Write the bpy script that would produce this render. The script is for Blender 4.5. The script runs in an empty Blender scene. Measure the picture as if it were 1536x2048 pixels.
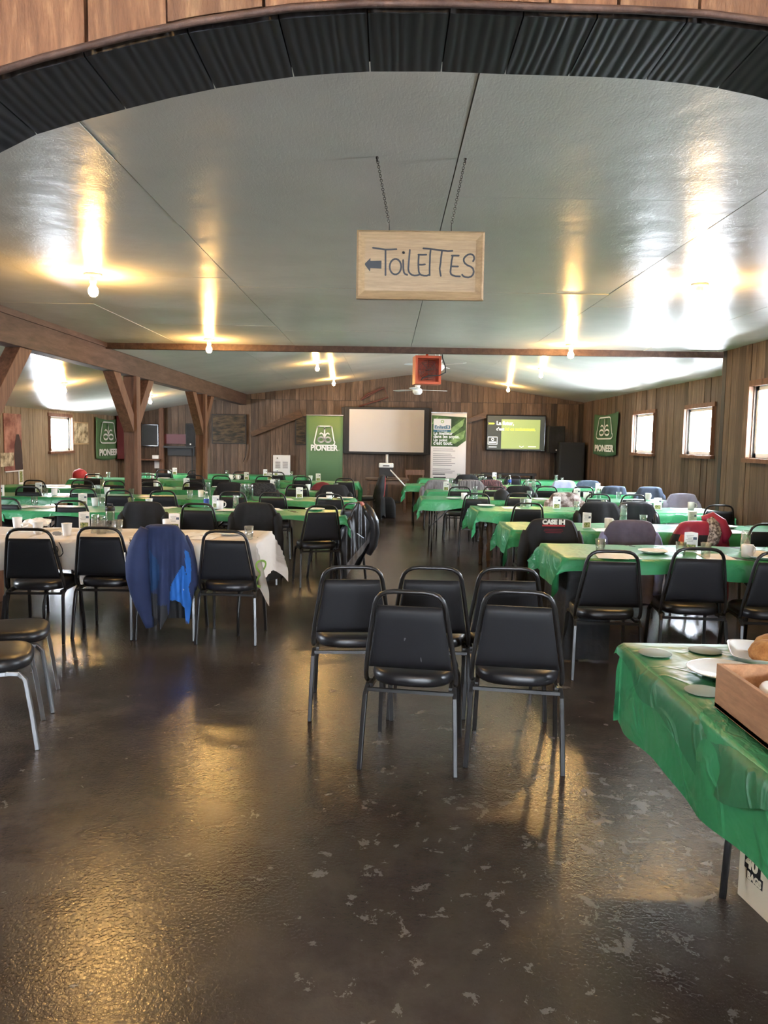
...
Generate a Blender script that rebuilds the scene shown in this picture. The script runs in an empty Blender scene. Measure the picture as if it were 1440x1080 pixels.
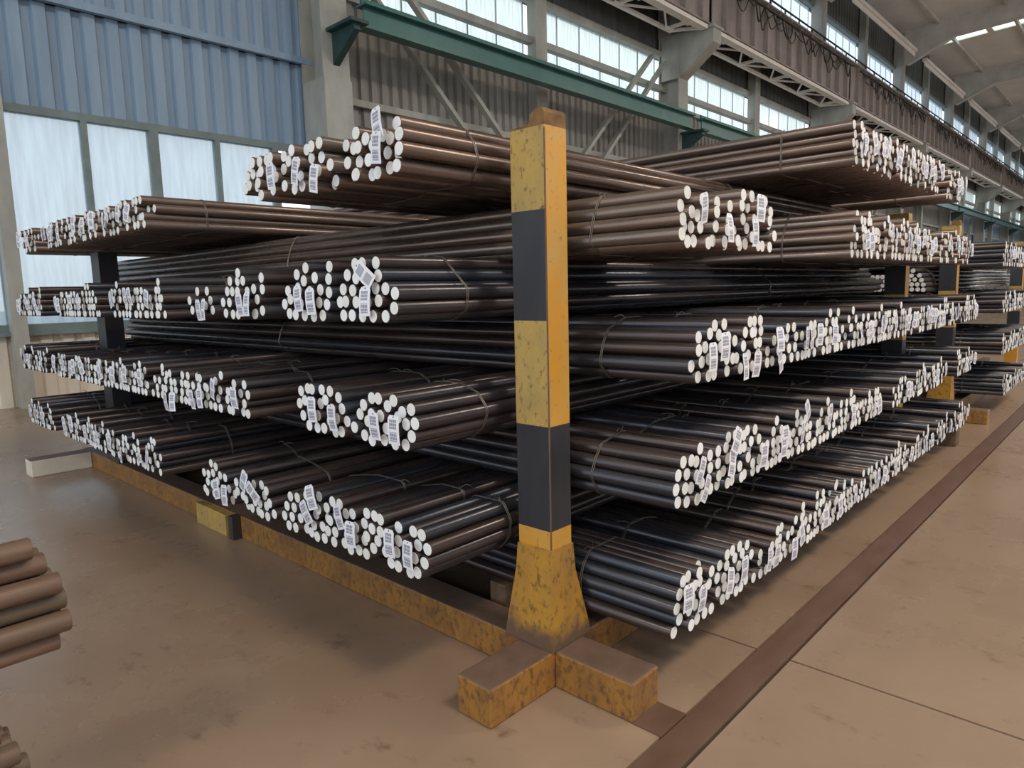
---
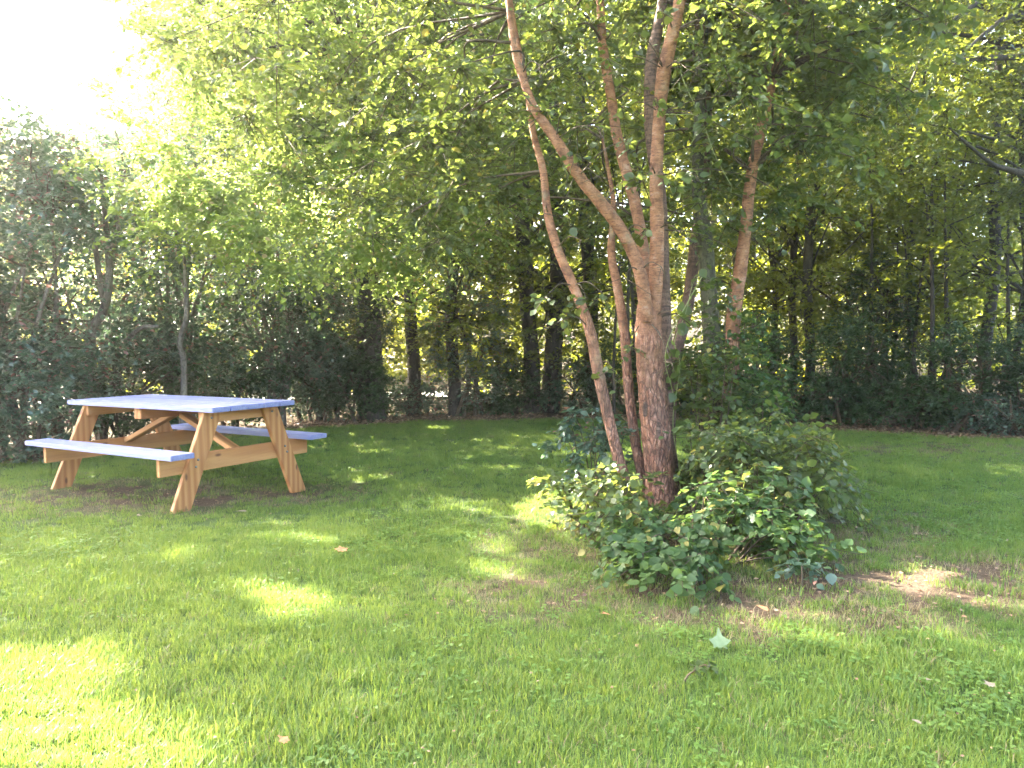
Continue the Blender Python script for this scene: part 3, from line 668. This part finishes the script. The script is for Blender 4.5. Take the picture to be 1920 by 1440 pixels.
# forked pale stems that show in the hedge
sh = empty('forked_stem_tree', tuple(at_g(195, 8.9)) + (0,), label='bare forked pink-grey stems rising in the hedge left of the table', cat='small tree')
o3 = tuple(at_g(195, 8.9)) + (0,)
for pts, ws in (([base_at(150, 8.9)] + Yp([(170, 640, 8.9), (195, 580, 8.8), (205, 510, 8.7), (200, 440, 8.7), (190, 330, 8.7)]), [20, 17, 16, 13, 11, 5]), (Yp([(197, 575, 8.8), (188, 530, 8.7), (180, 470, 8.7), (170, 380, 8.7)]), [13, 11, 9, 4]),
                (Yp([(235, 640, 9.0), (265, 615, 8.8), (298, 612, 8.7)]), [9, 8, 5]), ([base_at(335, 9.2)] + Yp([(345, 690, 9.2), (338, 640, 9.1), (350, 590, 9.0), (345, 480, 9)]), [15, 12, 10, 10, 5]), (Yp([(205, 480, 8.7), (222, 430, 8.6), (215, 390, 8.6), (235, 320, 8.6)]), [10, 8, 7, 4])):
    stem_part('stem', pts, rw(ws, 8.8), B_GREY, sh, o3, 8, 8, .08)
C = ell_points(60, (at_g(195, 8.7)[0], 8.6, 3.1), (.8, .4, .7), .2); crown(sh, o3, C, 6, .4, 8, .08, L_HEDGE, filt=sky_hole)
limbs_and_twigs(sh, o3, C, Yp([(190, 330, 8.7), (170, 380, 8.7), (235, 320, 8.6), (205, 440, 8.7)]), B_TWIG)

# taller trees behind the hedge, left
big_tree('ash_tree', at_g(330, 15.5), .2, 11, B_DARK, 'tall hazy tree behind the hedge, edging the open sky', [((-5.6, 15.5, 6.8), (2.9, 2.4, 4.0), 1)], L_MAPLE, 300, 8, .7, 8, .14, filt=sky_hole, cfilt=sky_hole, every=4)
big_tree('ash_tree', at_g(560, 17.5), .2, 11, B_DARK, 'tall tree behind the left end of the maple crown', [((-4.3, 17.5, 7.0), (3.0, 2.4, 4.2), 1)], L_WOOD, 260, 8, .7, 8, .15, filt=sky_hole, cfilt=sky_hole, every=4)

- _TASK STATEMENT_
Extract the run of lines that opens with the line containing "Continue the Blender" and closes with the line containing "big_tree('ash_tree', at_g(560, 17.5), .2, 11, B_DARK, 'tall"; reproduce it exactly and add nothing.

- _REPLY TO THE TASK_
Continue the Blender Python script for this scene: part 3, from line 668. This part finishes the script. The script is for Blender 4.5. Take the picture to be 1920 by 1440 pixels.
# forked pale stems that show in the hedge
sh = empty('forked_stem_tree', tuple(at_g(195, 8.9)) + (0,), label='bare forked pink-grey stems rising in the hedge left of the table', cat='small tree')
o3 = tuple(at_g(195, 8.9)) + (0,)
for pts, ws in (([base_at(150, 8.9)] + Yp([(170, 640, 8.9), (195, 580, 8.8), (205, 510, 8.7), (200, 440, 8.7), (190, 330, 8.7)]), [20, 17, 16, 13, 11, 5]), (Yp([(197, 575, 8.8), (188, 530, 8.7), (180, 470, 8.7), (170, 380, 8.7)]), [13, 11, 9, 4]),
                (Yp([(235, 640, 9.0), (265, 615, 8.8), (298, 612, 8.7)]), [9, 8, 5]), ([base_at(335, 9.2)] + Yp([(345, 690, 9.2), (338, 640, 9.1), (350, 590, 9.0), (345, 480, 9)]), [15, 12, 10, 10, 5]), (Yp([(205, 480, 8.7), (222, 430, 8.6), (215, 390, 8.6), (235, 320, 8.6)]), [10, 8, 7, 4])):
    stem_part('stem', pts, rw(ws, 8.8), B_GREY, sh, o3, 8, 8, .08)
C = ell_points(60, (at_g(195, 8.7)[0], 8.6, 3.1), (.8, .4, .7), .2); crown(sh, o3, C, 6, .4, 8, .08, L_HEDGE, filt=sky_hole)
limbs_and_twigs(sh, o3, C, Yp([(190, 330, 8.7), (170, 380, 8.7), (235, 320, 8.6), (205, 440, 8.7)]), B_TWIG)

# taller trees behind the hedge, left
big_tree('ash_tree', at_g(330, 15.5), .2, 11, B_DARK, 'tall hazy tree behind the hedge, edging the open sky', [((-5.6, 15.5, 6.8), (2.9, 2.4, 4.0), 1)], L_MAPLE, 300, 8, .7, 8, .14, filt=sky_hole, cfilt=sky_hole, every=4)
big_tree('ash_tree', at_g(560, 17.5), .2, 11, B_DARK, 'tall tree behind the left end of the maple crown', [((-4.3, 17.5, 7.0), (3.0, 2.4, 4.2), 1)], L_WOOD, 260, 8, .7, 8, .15, filt=sky_hole, cfilt=sky_hole, every=4)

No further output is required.